On a cold day, if it was early enough in the day for caffeine, I'd want a chai "latte" (in quote marks because that's a silly name for it). I do think there are not enough good warm drinks though. There also needs to be a hot equivalent to ice cream (i.e. a smooth creamy hot desert).
littleowl
Nov. 1st, 2006 10:17 pm (UTC)
"There also needs to be a hot equivalent to ice cream (i.e. a smooth creamy hot desert)."
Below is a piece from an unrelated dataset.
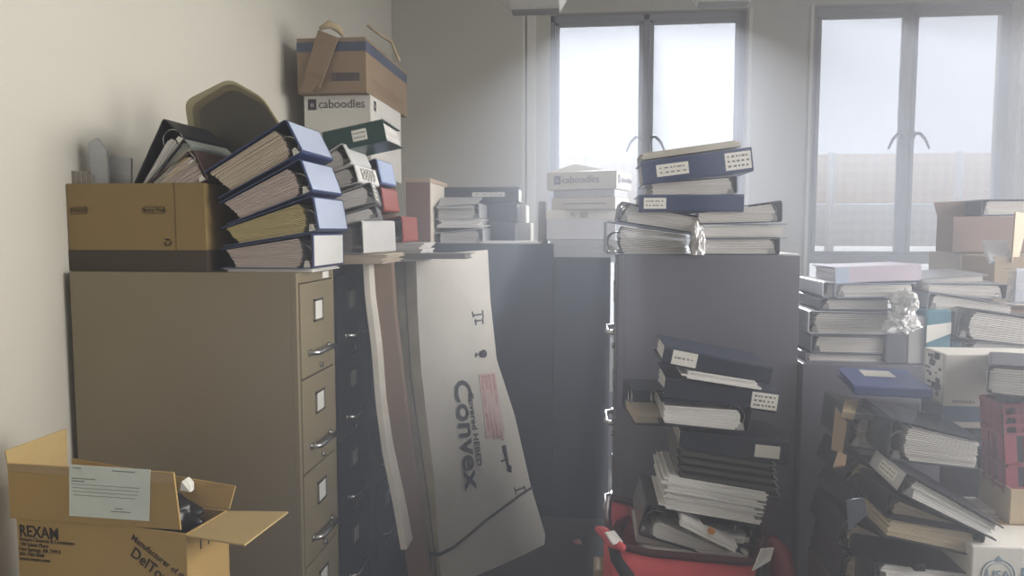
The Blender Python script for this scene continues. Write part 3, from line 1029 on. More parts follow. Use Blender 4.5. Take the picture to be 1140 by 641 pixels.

Warm pudding is like that :) Lovely stuff.
littleowl
Nov. 1st, 2006 10:15 pm (UTC)
I had a really hard time answering the cold day question. I'm a hot chocolate fiend, but when I think about my ideal way to spend a relaxing cold day at home, it's cup of tea, quilt and a book that springs to mind, not hot cocoa.

Hot cocoa is more for breakfast in winter or coming in from the snow after spending the day making snowmen and sledding.

I also adore hot cider, but only drink it in the fall/winter, whereas I'll have tea year 'round.

I usually do put milk in my tea, but I'm also happy with just a bit of honey for sweetness, I don't usually combine milk and honey though. I don't really like sugar in my tea, cold or hot. If I were having tea at a tea room or in company, I'd want it strong, with a splash of milk and no lumps.

I love chai, but I only really get it when I'm going to Starbucks. I just ... really like their chai. I also like to make my own chai, but that doesn't happen often.